A marriage in jest is a pretended marriage, legal in form but entered as a joke, with no real intention of entering into the actual marriage. The ceremony, if not followed by any conduct indicating a purpose to enter into such a relation, is void ab initio, not for vitiated, defective, or unintelligent consent, but for a complete absence of consent.
A marriage for immigration is different. This led to the development of marriage fraud in immigration. In the USA, marriages where a couple marries only to acquire specific benefits, have been referred to as “limited purpose” marriages like legitimization of a child or immigration.

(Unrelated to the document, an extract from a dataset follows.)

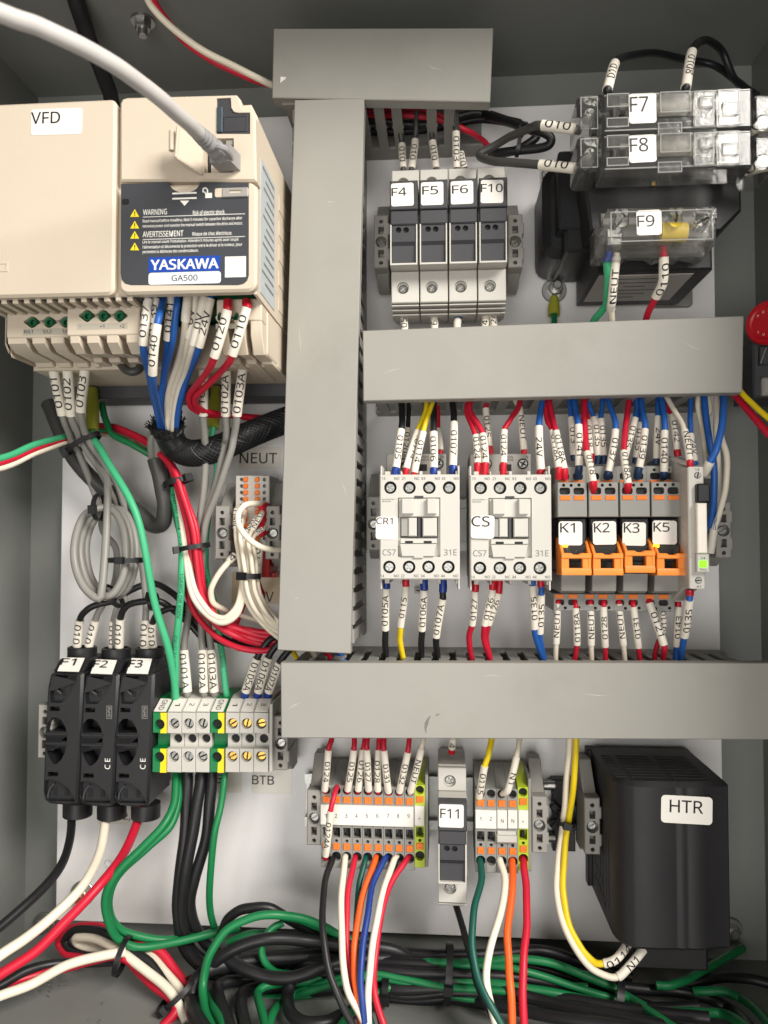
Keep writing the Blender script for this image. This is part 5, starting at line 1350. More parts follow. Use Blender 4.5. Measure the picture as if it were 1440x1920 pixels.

To filter out those who use marriage solely for immigration status, the US established a test in the 1975 seminal case of Bark v. Immigration & Naturalization Service, for determining the presence of marriage fraud in immigration cases. It ruled that a marriage is a sham if the bride and groom did not intend to establish a life together at the time they were married. This standard was modified by the 1986 Immigration Marriage Fraud Amendment, which requires couple to prove that the marriage was not entered to evade US immigration laws. The focus, thus, shifted from determining the intention to establish a life together to evading immigration laws. This standard is used only for immigration purposes and not to rule on the legal validity of marriage. In the 2021 Ado-an-Morimoto v. Morimoto case, it was ruled that marriage not for love, but to get Japanese visa, is void especially if the parties signed only the marriage contract. How about marriage for citizenship?

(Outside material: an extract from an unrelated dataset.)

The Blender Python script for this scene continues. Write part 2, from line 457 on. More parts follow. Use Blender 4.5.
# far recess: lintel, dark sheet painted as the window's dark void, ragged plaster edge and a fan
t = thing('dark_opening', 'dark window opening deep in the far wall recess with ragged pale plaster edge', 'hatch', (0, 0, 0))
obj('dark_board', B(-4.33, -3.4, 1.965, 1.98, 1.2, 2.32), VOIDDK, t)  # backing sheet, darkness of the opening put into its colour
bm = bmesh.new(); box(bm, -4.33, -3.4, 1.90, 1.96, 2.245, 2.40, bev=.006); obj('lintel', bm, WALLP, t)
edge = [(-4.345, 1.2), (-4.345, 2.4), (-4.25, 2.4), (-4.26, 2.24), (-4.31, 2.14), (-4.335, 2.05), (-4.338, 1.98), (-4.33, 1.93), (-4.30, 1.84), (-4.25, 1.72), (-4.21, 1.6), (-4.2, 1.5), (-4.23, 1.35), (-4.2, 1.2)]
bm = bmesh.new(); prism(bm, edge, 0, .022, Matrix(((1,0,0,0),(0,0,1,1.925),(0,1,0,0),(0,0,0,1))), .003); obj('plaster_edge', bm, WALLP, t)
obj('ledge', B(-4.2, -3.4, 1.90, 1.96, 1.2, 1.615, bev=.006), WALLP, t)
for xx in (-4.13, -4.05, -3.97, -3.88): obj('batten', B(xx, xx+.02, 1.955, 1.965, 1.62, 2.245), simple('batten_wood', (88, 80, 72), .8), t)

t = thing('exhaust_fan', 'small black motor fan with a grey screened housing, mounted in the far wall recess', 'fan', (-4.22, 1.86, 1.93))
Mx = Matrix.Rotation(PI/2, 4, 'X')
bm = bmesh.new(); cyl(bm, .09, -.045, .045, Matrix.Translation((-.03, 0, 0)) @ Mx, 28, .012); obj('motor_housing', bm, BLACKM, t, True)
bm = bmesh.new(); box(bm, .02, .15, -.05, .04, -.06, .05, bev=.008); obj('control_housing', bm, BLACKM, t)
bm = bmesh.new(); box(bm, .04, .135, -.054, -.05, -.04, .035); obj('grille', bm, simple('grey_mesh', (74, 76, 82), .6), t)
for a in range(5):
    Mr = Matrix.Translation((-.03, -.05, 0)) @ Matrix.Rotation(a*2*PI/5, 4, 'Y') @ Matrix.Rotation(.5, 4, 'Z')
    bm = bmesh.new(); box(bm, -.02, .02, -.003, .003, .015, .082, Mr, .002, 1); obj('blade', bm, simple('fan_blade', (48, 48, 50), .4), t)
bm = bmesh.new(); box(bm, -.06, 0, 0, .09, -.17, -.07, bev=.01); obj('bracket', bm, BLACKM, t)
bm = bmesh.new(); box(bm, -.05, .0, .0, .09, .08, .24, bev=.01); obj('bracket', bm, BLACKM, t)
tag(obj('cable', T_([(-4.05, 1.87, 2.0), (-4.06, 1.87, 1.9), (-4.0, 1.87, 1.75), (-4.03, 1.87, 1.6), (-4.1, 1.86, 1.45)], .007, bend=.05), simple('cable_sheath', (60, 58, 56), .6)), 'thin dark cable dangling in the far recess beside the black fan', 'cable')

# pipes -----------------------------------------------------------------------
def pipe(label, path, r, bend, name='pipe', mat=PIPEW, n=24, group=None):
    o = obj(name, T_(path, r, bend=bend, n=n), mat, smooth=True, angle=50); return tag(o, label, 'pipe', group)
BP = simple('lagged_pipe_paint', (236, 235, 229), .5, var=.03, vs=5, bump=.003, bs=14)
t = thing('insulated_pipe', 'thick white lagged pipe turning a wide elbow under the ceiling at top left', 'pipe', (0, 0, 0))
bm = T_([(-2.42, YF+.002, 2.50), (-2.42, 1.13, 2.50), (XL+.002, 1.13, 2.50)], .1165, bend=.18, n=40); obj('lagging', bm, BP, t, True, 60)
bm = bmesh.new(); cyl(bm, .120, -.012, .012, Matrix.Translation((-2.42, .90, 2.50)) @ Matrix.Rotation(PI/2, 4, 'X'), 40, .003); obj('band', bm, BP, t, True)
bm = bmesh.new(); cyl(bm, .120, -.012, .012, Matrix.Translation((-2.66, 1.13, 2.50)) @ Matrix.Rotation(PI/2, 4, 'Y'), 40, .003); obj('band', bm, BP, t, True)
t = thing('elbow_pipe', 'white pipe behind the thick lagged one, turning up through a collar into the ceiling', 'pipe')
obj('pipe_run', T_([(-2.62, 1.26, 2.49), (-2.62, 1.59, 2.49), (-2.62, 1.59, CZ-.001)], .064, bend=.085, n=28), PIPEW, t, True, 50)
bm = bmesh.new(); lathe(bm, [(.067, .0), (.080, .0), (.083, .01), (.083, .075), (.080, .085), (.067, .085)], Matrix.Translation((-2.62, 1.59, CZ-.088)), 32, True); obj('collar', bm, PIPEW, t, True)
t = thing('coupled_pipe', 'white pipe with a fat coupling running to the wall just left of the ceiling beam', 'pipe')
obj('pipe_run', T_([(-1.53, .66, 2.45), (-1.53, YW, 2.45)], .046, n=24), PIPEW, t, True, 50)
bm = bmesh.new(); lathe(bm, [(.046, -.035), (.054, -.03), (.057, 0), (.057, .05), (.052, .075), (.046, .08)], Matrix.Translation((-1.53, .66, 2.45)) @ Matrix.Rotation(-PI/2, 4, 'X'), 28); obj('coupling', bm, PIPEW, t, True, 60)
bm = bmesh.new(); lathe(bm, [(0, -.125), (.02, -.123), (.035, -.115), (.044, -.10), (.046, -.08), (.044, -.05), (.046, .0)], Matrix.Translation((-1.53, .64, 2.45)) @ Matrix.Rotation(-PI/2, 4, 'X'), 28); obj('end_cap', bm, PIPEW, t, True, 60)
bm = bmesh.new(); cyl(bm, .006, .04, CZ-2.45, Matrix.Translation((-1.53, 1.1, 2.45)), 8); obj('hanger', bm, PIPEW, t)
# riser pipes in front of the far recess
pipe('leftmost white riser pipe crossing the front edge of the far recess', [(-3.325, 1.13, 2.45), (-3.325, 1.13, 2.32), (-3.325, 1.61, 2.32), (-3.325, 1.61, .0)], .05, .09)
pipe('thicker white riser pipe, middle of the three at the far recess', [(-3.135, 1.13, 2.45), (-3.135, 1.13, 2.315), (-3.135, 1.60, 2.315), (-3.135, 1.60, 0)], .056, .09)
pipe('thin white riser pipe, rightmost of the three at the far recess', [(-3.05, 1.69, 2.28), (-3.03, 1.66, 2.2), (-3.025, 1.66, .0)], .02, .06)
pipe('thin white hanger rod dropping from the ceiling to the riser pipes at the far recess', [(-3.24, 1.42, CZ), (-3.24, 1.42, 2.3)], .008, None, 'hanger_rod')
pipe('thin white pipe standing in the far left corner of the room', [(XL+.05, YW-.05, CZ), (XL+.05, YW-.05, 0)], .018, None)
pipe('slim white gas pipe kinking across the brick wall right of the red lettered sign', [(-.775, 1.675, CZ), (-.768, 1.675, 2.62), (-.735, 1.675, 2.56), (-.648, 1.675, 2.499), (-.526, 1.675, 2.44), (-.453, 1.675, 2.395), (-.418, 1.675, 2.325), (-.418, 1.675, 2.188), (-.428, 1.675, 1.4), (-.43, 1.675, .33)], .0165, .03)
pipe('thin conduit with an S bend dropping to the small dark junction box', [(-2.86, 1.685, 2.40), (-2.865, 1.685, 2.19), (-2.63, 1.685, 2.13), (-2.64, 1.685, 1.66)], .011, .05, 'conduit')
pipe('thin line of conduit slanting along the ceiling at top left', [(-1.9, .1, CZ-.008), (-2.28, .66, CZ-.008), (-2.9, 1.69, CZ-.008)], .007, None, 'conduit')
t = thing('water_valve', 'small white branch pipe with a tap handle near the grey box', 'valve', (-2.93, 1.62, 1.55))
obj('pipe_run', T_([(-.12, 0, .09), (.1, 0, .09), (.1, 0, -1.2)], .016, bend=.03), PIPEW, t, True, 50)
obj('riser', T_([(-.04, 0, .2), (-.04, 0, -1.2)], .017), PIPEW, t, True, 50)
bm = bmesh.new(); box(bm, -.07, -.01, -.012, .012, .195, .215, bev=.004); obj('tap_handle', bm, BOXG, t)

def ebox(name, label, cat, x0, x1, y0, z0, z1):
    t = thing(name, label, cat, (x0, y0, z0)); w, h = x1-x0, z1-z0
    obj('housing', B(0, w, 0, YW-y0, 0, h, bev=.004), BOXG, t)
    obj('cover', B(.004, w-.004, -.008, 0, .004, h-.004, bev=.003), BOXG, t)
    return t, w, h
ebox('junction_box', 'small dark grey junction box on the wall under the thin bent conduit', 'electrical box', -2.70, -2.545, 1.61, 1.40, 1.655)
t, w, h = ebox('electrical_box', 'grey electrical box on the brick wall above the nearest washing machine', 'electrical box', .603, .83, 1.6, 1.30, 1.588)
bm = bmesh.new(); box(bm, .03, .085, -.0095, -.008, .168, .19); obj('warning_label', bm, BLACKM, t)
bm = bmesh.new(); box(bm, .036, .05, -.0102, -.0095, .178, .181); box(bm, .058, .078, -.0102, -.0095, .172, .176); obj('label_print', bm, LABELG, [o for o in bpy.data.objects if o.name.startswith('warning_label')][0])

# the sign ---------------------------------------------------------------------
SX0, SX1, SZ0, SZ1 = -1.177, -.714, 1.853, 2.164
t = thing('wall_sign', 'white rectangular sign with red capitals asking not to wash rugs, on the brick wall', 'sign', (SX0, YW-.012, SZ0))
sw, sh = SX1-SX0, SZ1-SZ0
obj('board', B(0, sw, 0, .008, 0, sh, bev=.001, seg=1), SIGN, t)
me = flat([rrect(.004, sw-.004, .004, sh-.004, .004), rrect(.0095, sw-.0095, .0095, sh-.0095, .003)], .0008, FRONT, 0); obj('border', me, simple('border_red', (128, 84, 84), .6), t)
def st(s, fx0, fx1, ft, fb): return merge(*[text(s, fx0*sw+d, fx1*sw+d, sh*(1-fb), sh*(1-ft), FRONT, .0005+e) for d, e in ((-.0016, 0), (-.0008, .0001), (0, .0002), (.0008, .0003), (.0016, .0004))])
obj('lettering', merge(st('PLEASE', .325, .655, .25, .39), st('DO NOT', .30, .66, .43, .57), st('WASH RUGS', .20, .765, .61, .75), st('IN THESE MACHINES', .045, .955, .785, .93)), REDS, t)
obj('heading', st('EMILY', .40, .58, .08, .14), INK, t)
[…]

Is a marriage, contracted for the sole purpose of acquiring American citizenship in consideration of $2,000, void ab initio on the ground of lack of consent? This was answered in Republic v. Albios, G.R. No. 198780, 16 October 2013. In this case, American Daniel Fringer and Filipina Liberty Albios got married in 2004 before Mandaluyong City 59 MeTC Judge. In 2006, Liberty filed a petition to declare their marriage void since they separated and never lived as husband and wife since they had no intention to marry. She described their marriage as one made in jest. No answer was filed. She testified at the trial that she got married to get American citizenship for US$2,000. They separated right after the marriage. In 2008, the Regional Trial Court declared their marriage void ab initio since it was a marriage for convenience. The Office of the Solicitor General appealed. In 2011, the Court of Appeals denied it since it is considered a marriage in jest. The OSG appealed again arguing the parties freely gave their consent to the marriage, otherwise, the purpose to get American citizenship would be futile.

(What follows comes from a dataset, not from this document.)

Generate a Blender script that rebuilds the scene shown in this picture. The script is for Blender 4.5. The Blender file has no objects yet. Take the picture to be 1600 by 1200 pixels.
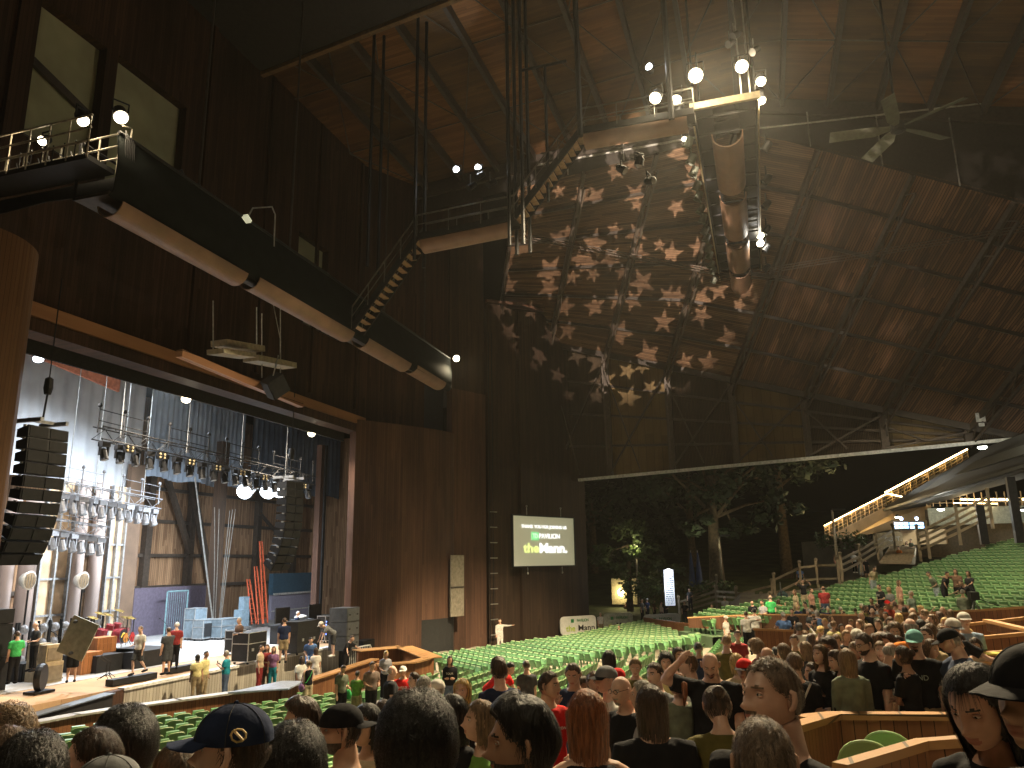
import bpy, math, random
from math import sin, cos, pi, radians, hypot, floor, atan2
from mathutils import Vector, Matrix, noise
random.seed(7)
scene = bpy.context.scene
col = scene.collection
# ------------------------------------------------------------------ camera
H_, P_, RO_, FPX = radians(17.7), radians(13.1), 0.0147, 1202.0
def lc(*t): return Vector([sum(k*v[i] for k, v in t) for i in range(3)])
F0 = (cos(H_), sin(H_), 0); R0 = (sin(H_), -cos(H_), 0); ZU = (0, 0, 1)
CF = lc((cos(P_), F0), (sin(P_), ZU)); U0 = lc((-sin(P_), F0), (cos(P_), ZU))
CR = lc((cos(RO_), R0), (-sin(RO_), U0)); CU = lc((sin(RO_), R0), (cos(RO_), U0))
cam = bpy.data.cameras.new('camera'); cam.sensor_width = 36; cam.lens = 36*FPX/1600
cam.clip_start = 0.05; cam.clip_end = 600
camo = bpy.data.objects.new('camera', cam); col.objects.link(camo)
m = Matrix((CR, CU, -CF)).transposed().to_4x4(); camo.matrix_world = m
scene.camera = camo
# ------------------------------------------------------------------ world: night sky
w = bpy.data.worlds.new('World'); scene.world = w; w.use_nodes = True
nt = w.node_tree; bg = nt.nodes['Background']
sk = nt.nodes.new('ShaderNodeTexSky'); sk.sky_type = 'NISHITA'; sk.sun_disc = False
sk.sun_elevation = radians(-9); sk.sun_rotation = radians(200)
nt.links.new(sk.outputs[0], bg.inputs[0]); bg.inputs[1].default_value = 0.1
# ------------------------------------------------------------------ exposure and sampling
scene.view_settings.view_transform = 'Standard'; scene.view_settings.look = 'None'
scene.view_settings.exposure = 0.0; scene.view_settings.gamma = 1
scene.render.engine = 'CYCLES'
cy = scene.cycles; cy.use_denoising = True; cy.max_bounces = 5; cy.diffuse_bounces = 3; cy.glossy_bounces = 2
cy.transmission_bounces = 2; cy.volume_bounces = 0; cy.sample_clamp_indirect = 3; cy.sample_clamp_direct = 12
cy.use_light_tree = True; cy.caustics_reflective = False; cy.caustics_refractive = False
# ------------------------------------------------------------------ helpers: pixel rays to world points on known planes
def ray(x, y): return lc((1, CF), ((x-800)/FPX, CR), ((600-y)/FPX, CU))
def onp(x, y, a, v): d = ray(x, y); return d*(v/d[a])
def onX(x, y, v): return onp(x, y, 0, v)
def onY(x, y, v): return onp(x, y, 1, v)
def onZ(x, y, v): return onp(x, y, 2, v)
def onD(x, y, D): d = ray(x, y); return d*(D/hypot(d[0], d[1]))
def perp(x, y, D): return ray(x, y)*D           # D = depth along the view axis
def onL(x, y, A, B):                            # vertical plane through plan line A-B
    d = ray(x, y); nx, ny = -(B[1]-A[1]), B[0]-A[0]
    return d*((A[0]*nx+A[1]*ny)/(d[0]*nx+d[1]*ny))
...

Our Honorable Supreme Court ruled that CA’s decision was based on supposed lack of consent. Under the Family Code, consent is essential requisite of marriage [Article 2], the absence of which shall render the marriage void [Article 4]. To be valid, consent must be freely given in the presence of the solemnizer. Consent must be real in the sense that it is not vitiated nor rendered defective by any vices of consent – fraud, force, intimidation, and undue influence [Articles 45, 46]. The consent should not be affected by insanity, intoxication, drugs, or hypnotism. Clearly, the consent was not lacking between Albios and Fringer. In fact, there was real consent because it was not vitiated nor rendered defective. The consent was freely given as proven by their purpose of acquiring American citizenship through marriage. Their marriage is not at all analogous to a marriage in jest. A marriage may only be voided under the grounds provided by law. There is no law that declares a marriage void if entered for purposes other than what the law allows like acquisition of foreign citizenship. Consent is different from motive of marriage. The State does not and cannot dictate on the kind of life that a couple chooses to lead. Right to marital privacy allows married couples to structure their marriages in almost any way they see fit: to live together or separately, to have kids or not and so on. Marriages for convenience, companionship, money, status and title, provided that they comply with all the legal requisites are equally valid. Love is the ideal consideration, but not the only valid cause for marriage. The marriage maybe fraudulent for immigration purposes, but it is not void. It continues to be valid. Failing to qualify for immigration benefits after they availed the benefits of marriage should not be the basis to get her out of an inconvenient situation. The impression that marriage may easily be entered into when it suits the needs of the parties and just as easily nullified when no longer needed, cannot be allowed. As the marriage is valid, the CA and RTC decisions are annulled.